Denmark’s GN Hearing broke new ground in hearing aid technology five years ago when it inked a deal with Apple to develop a hearing aid that would integrate seamlessly with an iPhone, with no need for an intermediary device. And today it announced a significant, new milestone expansion in that technology: it has partnered with Google to bring the same functionality to Android handsets.
Google has published a specification for audio streaming for hearing aids using Bluetooth Low Energy (BLE) and connection-oriented channels which, in the words of Google, relies on “an elastic buffer of several audio packets to maintain a steady flow of audio, even in the presence of packet loss. This buffer provides audio quality for hearing aid devices at the expense of latency.” GN Hearing will be the first to develop these hearing aids using Google’s specifications, which it helped to write.
“Google is working with GN Hearing to create a new open specification for hearing aid streaming support on future versions of Android devices,” said Seang Chau, Vice President of Engineering at Google, in a statement.
This will mark the first time that Android smartphones will stream audio directly to hearing aids, and, since Android devices account for a majority of smartphones in use today, it is a big step up in helping people who use hearing aids be more integrated with the “smartphone revolution” and the wave of services and applications that come with using mobile devices.
Up to now, because of how hearing aids are designed to amplify sounds, those who used one, and also wanted to use an Android device, would either have to use a supplementary piece of hardware to use the two together, or remove the hearing aid altogether and have a poor quality conversation.
In addition to using the specification to stream audio from calls and phone apps directly to the hearing aid, users will also be able to monitor their hearing aids and modify their volumes using an app on their phones.
Anders Hedegaard, the CEO of GN Hearing, tells TechCrunch that he “cautiously” estimates that the first hearing aids with live Android integrations will hit the market in 2019. And while his company does not have exclusivity on this — and the specification, like others on Android, is open source for anyone else to use — GN Hearing is likely to be the first because it has been working on the specification.
Hearing loss has been on the rise, in part because people are living longer, and in part because of environmental factors (like headphones that people use with loud volumes). The World Health Organization estimates that there are some 466 million people with disabling hearing loss, up from about 360 million in 2013, and that will grow to 900 million by 2050.
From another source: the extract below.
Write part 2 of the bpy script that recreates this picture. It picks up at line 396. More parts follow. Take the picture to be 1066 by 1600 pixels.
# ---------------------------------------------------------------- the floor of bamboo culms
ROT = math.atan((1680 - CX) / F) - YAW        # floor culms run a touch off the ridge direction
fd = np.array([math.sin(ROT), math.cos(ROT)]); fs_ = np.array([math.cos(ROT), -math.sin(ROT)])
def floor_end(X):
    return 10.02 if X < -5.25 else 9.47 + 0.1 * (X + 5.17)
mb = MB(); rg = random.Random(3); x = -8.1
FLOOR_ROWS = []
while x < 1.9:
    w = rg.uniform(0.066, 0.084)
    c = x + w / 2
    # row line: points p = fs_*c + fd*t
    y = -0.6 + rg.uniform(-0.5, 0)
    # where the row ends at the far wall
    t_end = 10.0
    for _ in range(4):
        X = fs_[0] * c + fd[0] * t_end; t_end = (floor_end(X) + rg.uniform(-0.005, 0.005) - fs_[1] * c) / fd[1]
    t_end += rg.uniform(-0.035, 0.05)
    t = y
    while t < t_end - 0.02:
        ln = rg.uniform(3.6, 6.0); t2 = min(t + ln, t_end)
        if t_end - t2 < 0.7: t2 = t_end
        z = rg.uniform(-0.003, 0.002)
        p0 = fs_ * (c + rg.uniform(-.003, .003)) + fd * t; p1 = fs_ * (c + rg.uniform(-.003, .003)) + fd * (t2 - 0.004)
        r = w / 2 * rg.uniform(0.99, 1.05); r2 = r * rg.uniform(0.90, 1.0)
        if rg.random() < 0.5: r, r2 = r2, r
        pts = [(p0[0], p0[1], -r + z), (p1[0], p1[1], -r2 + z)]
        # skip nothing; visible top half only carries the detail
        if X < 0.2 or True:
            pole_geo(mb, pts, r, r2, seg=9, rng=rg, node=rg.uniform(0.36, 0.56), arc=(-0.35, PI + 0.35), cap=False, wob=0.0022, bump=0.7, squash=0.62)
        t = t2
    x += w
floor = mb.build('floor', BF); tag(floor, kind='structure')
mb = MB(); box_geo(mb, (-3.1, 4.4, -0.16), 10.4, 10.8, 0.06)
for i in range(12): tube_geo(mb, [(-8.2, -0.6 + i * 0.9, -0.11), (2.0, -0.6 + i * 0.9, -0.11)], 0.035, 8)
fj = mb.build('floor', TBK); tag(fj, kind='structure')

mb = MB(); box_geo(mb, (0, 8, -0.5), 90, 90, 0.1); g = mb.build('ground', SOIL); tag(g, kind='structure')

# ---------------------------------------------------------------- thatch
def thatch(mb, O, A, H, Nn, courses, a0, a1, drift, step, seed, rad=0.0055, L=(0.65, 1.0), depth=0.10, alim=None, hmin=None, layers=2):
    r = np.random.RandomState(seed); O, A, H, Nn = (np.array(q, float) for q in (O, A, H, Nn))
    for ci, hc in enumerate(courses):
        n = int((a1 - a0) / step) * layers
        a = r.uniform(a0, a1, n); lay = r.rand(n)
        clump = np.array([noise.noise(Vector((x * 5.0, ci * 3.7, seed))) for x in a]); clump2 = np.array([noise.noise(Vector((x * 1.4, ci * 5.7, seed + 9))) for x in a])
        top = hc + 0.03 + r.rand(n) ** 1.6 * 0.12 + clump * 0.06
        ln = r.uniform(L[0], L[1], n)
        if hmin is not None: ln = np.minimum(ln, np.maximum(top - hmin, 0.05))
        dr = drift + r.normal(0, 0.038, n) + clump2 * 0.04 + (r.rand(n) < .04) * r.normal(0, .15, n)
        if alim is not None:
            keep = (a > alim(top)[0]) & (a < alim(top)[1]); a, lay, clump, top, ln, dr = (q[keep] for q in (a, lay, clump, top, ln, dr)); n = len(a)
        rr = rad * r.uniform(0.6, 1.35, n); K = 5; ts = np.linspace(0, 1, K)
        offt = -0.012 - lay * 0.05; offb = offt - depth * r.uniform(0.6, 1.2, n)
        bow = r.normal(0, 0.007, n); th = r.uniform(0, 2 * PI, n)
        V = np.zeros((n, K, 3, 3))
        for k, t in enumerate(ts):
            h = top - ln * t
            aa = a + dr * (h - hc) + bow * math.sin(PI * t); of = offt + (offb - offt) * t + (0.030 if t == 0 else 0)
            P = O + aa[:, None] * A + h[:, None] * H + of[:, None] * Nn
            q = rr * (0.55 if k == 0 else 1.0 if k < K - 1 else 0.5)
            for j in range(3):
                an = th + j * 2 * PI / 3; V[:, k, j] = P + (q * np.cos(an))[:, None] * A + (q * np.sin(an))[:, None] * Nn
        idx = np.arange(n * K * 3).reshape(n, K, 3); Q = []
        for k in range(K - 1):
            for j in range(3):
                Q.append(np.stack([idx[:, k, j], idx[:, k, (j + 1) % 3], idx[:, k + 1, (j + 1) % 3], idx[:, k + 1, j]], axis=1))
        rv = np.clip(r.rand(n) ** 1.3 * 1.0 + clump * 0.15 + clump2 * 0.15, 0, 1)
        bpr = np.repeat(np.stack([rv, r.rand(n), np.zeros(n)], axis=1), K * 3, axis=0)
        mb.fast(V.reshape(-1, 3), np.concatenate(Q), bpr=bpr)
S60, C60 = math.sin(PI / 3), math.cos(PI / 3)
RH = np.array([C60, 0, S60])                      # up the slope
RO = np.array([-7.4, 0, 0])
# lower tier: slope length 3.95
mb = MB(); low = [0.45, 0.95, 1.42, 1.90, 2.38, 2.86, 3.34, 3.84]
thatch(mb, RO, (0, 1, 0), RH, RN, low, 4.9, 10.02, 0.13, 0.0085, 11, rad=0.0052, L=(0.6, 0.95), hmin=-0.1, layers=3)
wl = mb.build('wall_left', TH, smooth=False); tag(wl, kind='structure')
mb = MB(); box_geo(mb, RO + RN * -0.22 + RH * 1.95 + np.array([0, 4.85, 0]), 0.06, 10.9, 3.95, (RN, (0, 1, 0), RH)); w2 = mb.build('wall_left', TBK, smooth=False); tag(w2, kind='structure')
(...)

But despite the growth of the issue, both the hearing aid industry and its users have been relatively slow to embrace wireless technology, although things have been changing. Hedegaard said that when his company first announced its partnership with Apple in 2013, the idea of a connected hearing aid was relatively new, and it took until 2016 for any one of its competitors to add the iPhone integration that GN Hearing pioneered. “Today, data connectivity is a core part of hearing aids,” he said, “and 90% of our devices have it.”
Similarly, the amount of hearing aid users actually employing the connected functionality is also going up.
“We have seen the percentage of people using connectivity going up dramatically,” he said. In 2013/14, he estimated that only about 10 percent of people who had connected hearing aids actually used the service with apps and other devices. Now “the majority” download apps and take advantage, he said. It helps that with each year, the gap between the ageing population and those who have spent years using computers and mobile phones and apps is shrinking. “Time is going our way,” he said.